В пасхальное воскресенье экран НТВ на несколько часов оккупирует «Дубровский» — телевизионный пятисерийный вариант только что прошедшего в прокате фильма. Успешности этого полиформатного эксперимента удивляется АНДРЕЙ ПЛАХОВ.
Пушкин — наше все — обычно оставлял с носом посягавших на его наследие экранизаторов: о «конгениальности» говорить не приходится, а объяснить, зачем в очередной раз ставить «Метель», «Барышню-крестьянку» или даже «Бориса Годунова», не так просто. А вот кинопроект десятого по счету «Дубровского», решительно осовремененного, оказался снайперским выстрелом. Ему не помешало даже то, что одного хорошего режиссера (Кирилла Михановского) поменяли в процессе работы на другого хорошего (Александра Вартанова), что пришлось укладывать материал сериала в прокатный вариант или, наоборот, растягивать энергичный пушкинский сюжет в длинную телеверсию. То, что часто губит самые благородные и прекрасные замыслы, тут сыграло только на руку инициаторам затеи. Или даже вот еще что. Фильм пролежал целый год по каким-то техническим или стратегическим причинам, дождался, пока протестное движение минует свой пик и пойдет на спад, а в канун премьеры картины в Facebook появилась фотография: спецназ волочит по земле продюсера «Дубровского» Евгения Гиндилиса, вышедшего в числе других поддержать обвиняемых по «болотному делу».

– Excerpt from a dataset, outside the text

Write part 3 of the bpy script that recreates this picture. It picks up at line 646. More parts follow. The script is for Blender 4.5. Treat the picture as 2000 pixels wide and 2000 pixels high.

Спецназ, он же ОМОН, появляется и в фильме — чтобы выгнать из домов жителей деревни Кистеневка после ссоры Дубровского с Троекуровым — двух землевладельцев, связанных крепкой мужской дружбой еще с Афгана. Ничтожная размолвка, как мы знаем по Пушкину, запускает маховик тяжелейшей вражды, а накаленная интрига подпитывается чувством, которое испытал сын Дубровского, приехавший из столицы красавец в пальто нараспашку, к троекуровской дочке Маше, тоже не совсем здешней барышне, выучившейся в Лондоне.
Самое неожиданное, что современные реалии почти без насилия укладываются в пушкинские формы жизни и размышлений над ней. Авторам сценария Константину Чернозатонскому и Михаилу Брашинскому пришлось не так уж много менять в мотивировках сюжета — главным образом там, где Маша уходит под венец с нелюбимым человеком. Сила чувств и порывов, заложенная в «Дубровском», вдохновила исполнителей на очень качественные работы, каких днем с огнем не сыщешь в сегодняшнем российском кино. Это касается в первую очередь монументального Юрия Цурило (Троекуров) и виртуозного Игоря Гордина в роли еще одного современного злодея — аудитора-взяточника Ганина, спеца по откатам.
На определенную романтическую условность были обречены Клавдия Коршунова — Маша — и Данила Козловский — Дубровский. Но и этот кастинг оказался правильным. В зачине к основному действию мы наблюдаем главного героя, когда он поднимается в лифте и выглядит совершенно органичной частью гламурных интерьеров офисных небоскребов. Он должен быть таким — герой нашего времени, почти хипстер, почти метросексуал, чтобы тем большим сюрпризом стало его превращение в борца не только за честь отца, но и с коррупцией и тотальной несправедливостью. А то, что на Руси она тотальна и неискоренима, что русский бунт не только беспощаден, но и бессмыслен, освящено печатью классики, которая, как известно, не стареет.
Однако «не стареет» не означает, что возьми любую хрестоматийную вещь и переноси в наши дни. «Долгая счастливая жизнь» Бориса Хлебникова хотя была вдохновлена, по признанию авторов, вестерном Фреда Циннемана «Ровно в полдень», тоже была в определенном смысле современной версией «Дубровского». И там темой был русский бунт под началом обиженного аристократа, и там выводом — его историческая обреченность. Но холодная конструкция слишком явно выпирала, и в результате фильм получился аутичным, оставив большинство зрителей равнодушными. На сей раз классика вступила в живой диалог со злобой дня.